▶ What the task requires
Print word for word the first line of the listing below and every line after it, through the line with "link('drip_edge', bm, M_ALU, upper)". Leave out the pictures and the rest.

▶ Material
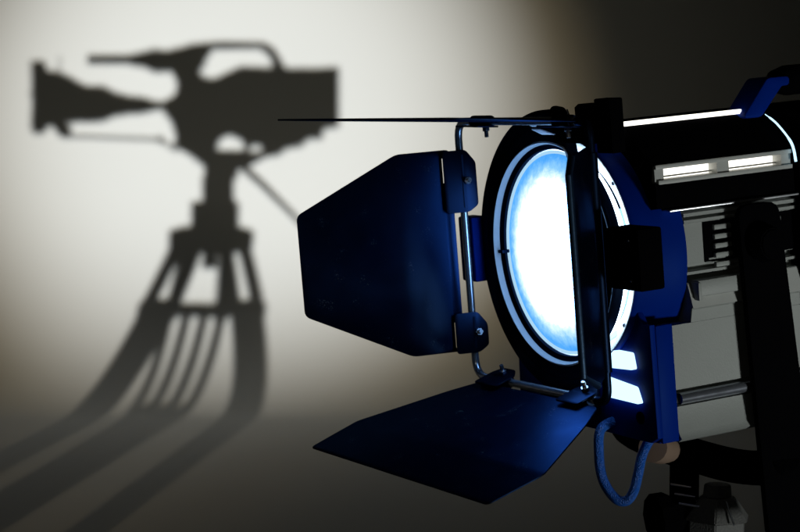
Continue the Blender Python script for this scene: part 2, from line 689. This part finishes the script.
lbox(bm, (-0.016, -0.027), (0.0650, 0.0690), (0.1060, 0.1120), 0.0004)
link('top_slot', bm, M_LEAK, upper)
bm = bmesh.new()
lbox(bm, (-0.0405, -0.330), (0.1000, 0.1125), (0.0362, 0.0382), 0.0006)
link('drip_edge', bm, M_ALU, upper)

# --- lower housing
dn = [(0, 0.0360), (0.1005, 0.0360), (0.1005, 0.0330), (0.1065, 0.0325), (0.1065, 0.0295), (0.1005, 0.0290), (0.1005, 0.0270), (0.1065, 0.0265), (0.1065, 0.0240), (0.1020, 0.0232),
      (0.1020, -0.0130), (0.0950, -0.0140), (0.0950, -0.0180), (0.1035, -0.0190), (0.1035, -0.0215), (0.0960, -0.0225), (0.0960, -0.0270), (0.1050, -0.0280), (0.1105, -0.0500),
      (0.1075, -0.0520), (0.1075, -0.1190), (0.1015, -0.1210), (0.1015, -0.1330), (0.1075, -0.1340), (0.1095, -0.1570), (0.1130, -0.1620), (0.1080, -0.1650), (0, -0.1650)]
bm = bmesh.new()
top_dn = [q for q in dn if q[1] > -0.0525] + [(0.1075, -0.0623), (0, -0.0623)]
low_dn = [(0, -0.0625), (0.1075, -0.0625)] + [q for q in dn if q[1] < -0.0625]
for part_, s0 in ((top_dn, -0.0586), (low_dn, -0.0370)):
    extrude_profile(bm, part_ + [(-p, u) for p, u in part_[::-1] if p > 0], s0, -0.322)
lower = link('lower_housing', bm, M_GREY, lamp)
bm = bmesh.new()
tube(bm, [P(-0.040, 0.1085, -0.127), P(-0.26, 0.1085, -0.127)], 0.0052, 20)
link('side_rod', bm, M_STEEL, lower)
bm = bmesh.new()
lbox(bm, (-0.0810, -0.32), (0.1016, 0.1032), (-0.0125, 0.0226), 0.0004)
link('louvre_panel', bm, M_MATT, lower)
bm = bmesh.new()
extrude_profile(bm, [(0.100, -0.0287), (0.1056, -0.0287), (0.1120, -0.0498), (0.100, -0.0498)], -0.0588, -0.3215)
link('side_band', bm, M_LGREY, lower)  # paler grey stands in for the light this slanted band catches
bm = bmesh.new()
tube(bm, [P(-0.085, 0.103, -0.010), P(-0.110, 0.103, -0.010)], 0.001, 8)
link('louvre_bar', bm, M_GREY, lower)
bm = bmesh.new()
lbox(bm, (-0.0640, -0.150), (0.1022, 0.1140), (-0.0405, -0.0260), 0.0015)
lbox(bm, (-0.0625, -0.0660), (0.1030, 0.1165), (-0.0435, -0.0275), 0.001)
link('side_box', bm, M_GREY, lower)
for k in range(5):
    for (s0, s1) in ((-0.090, -0.1085), (-0.1520, -0.1640)):
        bm = bmesh.new()
        u0 = 0.0195 - k * 0.0082
        t = bmesh.new()
        lbox(t, (s0, s1), (0.1030, 0.1075), (u0 - 0.0046, u0), 0.0010)
        merge(bm, t)
        link('louvre', bm, M_GREY, lower)

# --- rear casting and carrying handle
bm = bmesh.new()
rear = [(0, 0.1105), (0.066, 0.1095), (0.086, 0.0995), (0.112, 0.082), (0.115, 0.06), (0.115, -0.15), (0.10, -0.168), (0, -0.168)]
full = rear + [(-p, u) for p, u in rear[::-1] if p > 0]
extrude_profile(bm, full, -0.1815, -0.204)
rc = link('rear_casting', bm, M_MATT, lamp)
bm = bmesh.new()
tube(bm, smooth_path([P(-0.1780, 0.076, 0.1085), P(-0.1790, 0.091, 0.0995), P(-0.1800, 0.1080, 0.0825), P(-0.1805, 0.1120, 0.0660)], 6), [0.0004] * 3 + [0.0009] * 8 + [0.0012] * 8, 8)
link('lit_rear_rim', bm, M_LITMARK, rc)  # glowing strip stands in for the lit edge of the rear casting
bm = bmesh.new()
pts = [(-0.155, 0.108), (-0.173, 0.108), (-0.198, 0.1340), (-0.206, 0.1340), (-0.206, 0.1395), (-0.183, 0.1395)]
plate(bm, [(-s, u) for s, u in rounded(pts, 0.003)], [], 0.030, P(0, 0.062, 0), -X_A, X_U, 0.0015)
hd_ = link('carry_handle', bm, M_BLUE, lamp)
bm = bmesh.new()
tube(bm, [P(-0.200, 0.062, 0.1365), P(-0.215, 0.062, 0.1365), P(-0.300, 0.062, 0.1365), P(-0.315, 0.062, 0.112)], [0.010, 0.014, 0.014, 0.013], 14)
link('grip', bm, M_MATT, hd_)

# --- yoke: one U of flat steel
bm = bmesh.new()
arm = rounded([(-0.106, 0.034), (-0.149, 0.034), (-0.174, -0.268), (-0.119, -0.268)], 0.012)
arm_far = rounded([(-0.106, 0.034), (-0.149, 0.034), (-0.168, -0.200), (-0.114, -0.200)], 0.012)
for q, shape in ((0.1195, arm), (-0.1265, arm_far)):
    plate(bm, [(-s, u) for s, u in shape], [], 0.007, P(0, q, 0), -X_A, X_U, 0.001)
path = smooth_path([P(-0.141, 0.120, -0.192), P(-0.139, 0.100, -0.206), P(-0.130, 0.06, -0.209), P(-0.125, 0.0, -0.206), P(-0.125, -0.06, -0.202), P(-0.130, -0.106, -0.197), P(-0.136, -0.1265, -0.180)], 6)
tube(bm, path, 0.0160, 16)
yoke = link('yoke', bm, M_MATT, lamp)
for q in (0.1285, -0.1355):
    bm = bmesh.new()
    t = bmesh.new()
    bmesh.ops.create_cone(t, cap_ends=True, segments=10, radius1=0.018, radius2=0.014, depth=0.014)
    bmesh.ops.bevel(t, geom=t.edges[:], offset=0.0015, segments=2, affect='EDGES')
    t.transform(Matrix.Translation(P(-0.128, q + (0.005 if q > 0 else -0.005), 0.000)) @ Matrix.Rotation(pi / 2 if q > 0 else -pi / 2, 4, 'Y'))
    merge(bm, t)
    link('pivot_knob', bm, M_MATT, yoke)

bm = bmesh.new()
tube(bm, [P(-0.085, 0.022, -0.192), P(-0.060, 0.046, -0.184), P(-0.044, 0.058, -0.178)], [0.012, 0.0135, 0.0135], 18)
link('yoke_highlight', bm, M_TAN, yoke)  # tan piece added to stand for the warm highlight on the clamp
# --- power cable loop under the foot plate
bm = bmesh.new()
tube(bm, smooth_path([P(-0.022, 0.043, -0.150), P(0.000, 0.0434, -0.156), P(0.005, 0.0448, -0.1784), P(0.008, 0.053, -0.1993), P(0.005, 0.0655, -0.2141), P(-0.001, 0.0735, -0.2165), P(-0.006, 0.0790, -0.2080), P(-0.011, 0.0805, -0.1930), P(-0.020, 0.0770, -0.1760), P(-0.04, 0.066, -0.165), P(-0.07, 0.05, -0.160)], 10), 0.0045, 16)
link('power_cable', bm, M_BRAID, lamp)

# --- barn door frame: a wire square held in front of the ring
SF, HF = 0.0287, 0.121
HR = 0.101                           # the near side sits closer in
bm = bmesh.new()
tube(bm, round_path([P(SF, HR - 0.016, HF), P(SF, -HF, HF), P(SF, -HF, -HF), P(SF, HR - 0.016, -HF)], 0.017, closed=False), 0.0036, 16)
wire = link('barn_door_frame', bm, M_STEEL, lamp)
bm = bmesh.new()
tube(bm, round_path([P(SF, HR - 0.017, HF), P(SF, HR, HF), P(SF, HR, -HF), P(SF, HR - 0.017, -HF)], 0.014, closed=False), 0.0040, 16)
link('frame_side', bm, M_BLACK, wire)


# --- barn doors
def bolt(bm, o, d, r=0.0028, l=0.010):
    d = Vector(d).normalized()
    tube(bm, [o, o + d * l * 0.35], r * 1.5, 6)
    tube(bm, [o + d * l * 0.3, o + d * l], r * 0.8, 10)


NARROW = [(-0.096, 0.010), (0.095, 0.010), (0.095, 0.062), (0.047, 0.160), (-0.047, 0.160), (-0.096, 0.060)]
WIDE = [(-0.098, 0.010), (0.098, 0.010), (0.118, 0.036), (0.165, 0.114), (0.161, 0.168), (-0.161, 0.168), (-0.165, 0.114), (-0.118, 0.036)]


def door(side, outline, deg, hinge_side, along, label, tabs, holes):
    """hinge_side: outward unit in lamp axes; along: hinge direction"""
    r = radians(deg)
    d_ = X_A * cos(r) + hinge_side * sin(r)
    o = P(SF, 0, 0) + hinge_side * (HR if hinge_side.x > 0.5 else HF)
    n = along.cross(d_).normalized()
    if n.dot(-hinge_side) < 0:
        n = -n              # n points at the beam
    bm = bmesh.new()
    plate(bm, rounded(outline, 0.005), holes, 0.0016, o, along, d_, 0.0005)
    dr = link('barn_door', bm, M_DOOR, lamp)
    if label:
        dr['label'] = label
    # two hinge tabs that wrap the wire
    for (x0, x1) in tabs:
        bm = bmesh.new()
        tb = rounded([(x0, 0.018), (x0, -0.004), (x0 + 0.006, -0.013), (x1 - 0.012, -0.013), (x1, -0.004), (x1, 0.018)], 0.003)
        plate(bm, tb, [], 0.0016, o + n * 0.0046, along, d_, 0.0004)
        tube(bm, [o + along * (x0 + 0.004), o + along * (x1 - 0.004)], 0.0056, 16)
        hg = link('hinge_tab', bm, M_BLACK, dr)
        bm = bmesh.new()
        bolt(bm, o + along * ((x0 + x1) / 2) + n * 0.0055 - d_ * 0.004, n + along * 0.2, 0.0024, 0.009)
        link('bolt', bm, M_BOLT, hg)
    # rolled free edge
    return dr, o, d_, n


door('l', NARROW, 15, -X_P, X_U, 'door seen flat on, cut to a narrow tip', [(-0.098, -0.060), (0.036, 0.094)],
     [[(0.064, 0.0185), (0.088, 0.0185), (0.088, 0.0150), (0.064, 0.0150)], [(-0.093, 0.0185), (-0.068, 0.0185), (-0.068, 0.0150), (-0.093, 0.0150)]])
door('b', WIDE, 17, -X_U, X_P, 'broad lower door catching the blue light', [(-0.094, -0.056), (0.046, 0.080)], [])
door('t', WIDE, 5.7, X_U, X_P, 'broad upper door seen edge on', [(-0.094, -0.056), (0.046, 0.080)], [])
rd_, o_, d2_, n_ = door('r', [(-0.096, 0.010), (0.100, 0.010), (0.099, 0.112), (0.086, 0.132), (-0.074, 0.132), (-0.096, 0.050)], 48.5, X_P, X_U, 'near door turned edge on to the viewer', [(-0.098, 0.098)], [])

bm = bmesh.new()
tube(bm, [o_ + X_U * 0.0985 + d2_ * 0.112, o_ + X_U * 0.086 + d2_ * 0.1315, o_ - X_U * 0.074 + d2_ * 0.1315, o_ - X_U * 0.096 + d2_ * 0.052], 0.0030, 18)
link('rolled_edge', bm, M_EDGING, rd_)
for p0, p1, s0, u0, L_ in ((-0.012, 0.030, 0.026, 0.1215, 0.010), (0.006, 0.020, 0.026, 0.1135, 0.008)):
    bm = bmesh.new()
    plate(bm, [(p0, 0), (p1, 0), (p1 + 0.012, L_), (p0 + 0.006, L_)], [], 0.001, P(s0, 0, u0), X_P, (X_A * -0.80 - X_U * 0.60), 0.0003)
    link('lit_wedge', bm, M_RIM, wire)  # pale tilted plates added to show the lit undersides at the top hinge

# ------------------------------------------------------------------ light stand under the lamp
foot_w = LAMP_M @ Matrix.Translation(BASE)
fp = foot_w.translation.copy()
stand = bpy.data.objects.new('light_stand', None)
C.objects.link(stand)
stand.location = (fp.x, fp.y, 0)
tag(stand, 'grey and black metal stand whose clamp carries the lit film spotlight', 'light stand')
zt = fp.z + 0.016
bm = bmesh.new()
tube(bm, [(0, 0, 0.12), (0, 0, zt - 0.12)], 0.0175, 24)
link('column', bm, M_TRIP, stand)
bm = bmesh.new()
ang0 = radians(-12)
mt = Matrix.Rotation(ang0, 4, 'Z')
for r1, r2, z0, z1, sg in ((0.0285, 0.0285, -0.130, -0.0635, 6), (0.0330, 0.0175, -0.0630, -0.0430, 6), (0.0135, 0.0125, -0.0425, -0.0310, 8)):
    t = bmesh.new()
    bmesh.ops.create_cone(t, cap_ends=True, segments=sg, radius1=r1, radius2=r2, depth=z1 - z0)
    bmesh.ops.bevel(t, geom=t.edges[:], offset=0.0009, segments=2, affect='EDGES')
    t.transform(mt @ Matrix.Translation((0.027, -0.02, zt + (z0 + z1) / 2)))
    merge(bm, t)
head = link('clamp_head', bm, M_KNOB, stand, smooth=False)
for k in range(3):
    bm = bmesh.new()
    tube(bm, [(-0.022 + 0.004 * k, -0.030, zt - 0.030 - 0.009 * k), (-0.004 + 0.004 * k, -0.036, zt - 0.032 - 0.009 * k)], 0.0012, 8)
    link('clamp_highlight', bm, M_BOLT, head)  # bright rods stand in for highlight lines on the clamp levers
bm = bmesh.new()
tube(bm, [mt @ Vector((0.027 + 0.0085, -0.02 - 0.0155, zt - 0.0440)), mt @ Vector((0.027 + 0.0170, -0.02 - 0.0290, zt - 0.0630))], 0.0010, 8)
link('edge_highlight', bm, M_BOLT, head)  # bright line stands in for the highlight along the head's edge
bm = bmesh.new()
tube(bm, [(-0.005, 0, zt - 0.05), (-0.005, 0, zt + 0.006)], 0.014, 20)
link('spigot', bm, M_MATT, stand)
bm = bmesh.new()
tube(bm, [(0.0, -0.01, zt - 0.062), (-0.026, -0.018, zt - 0.064)], 0.020, 8)
tube(bm, [(-0.024, -0.018, zt - 0.064), (-0.036, -0.022, zt - 0.065)], 0.024, 10)
link('clamp_screw', bm, M_MATT, head)
for k in range(3):
    th = 2 * pi * k / 3 + 0.5
    bm = bmesh.new()
    c_, s_ = cos(th), sin(th)
    tube(bm, [(0.02 * c_, 0.02 * s_, 0.30), (0.36 * c_, 0.36 * s_, 0.012)], 0.011, 14)
    tube(bm, [(0.02 * c_, 0.02 * s_, 0.13), (0.19 * c_, 0.19 * s_, 0.155)], 0.007, 10)
    link('leg', bm, M_TRIP, stand)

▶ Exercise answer
Continue the Blender Python script for this scene: part 2, from line 689. This part finishes the script.
lbox(bm, (-0.016, -0.027), (0.0650, 0.0690), (0.1060, 0.1120), 0.0004)
link('top_slot', bm, M_LEAK, upper)
bm = bmesh.new()
lbox(bm, (-0.0405, -0.330), (0.1000, 0.1125), (0.0362, 0.0382), 0.0006)
link('drip_edge', bm, M_ALU, upper)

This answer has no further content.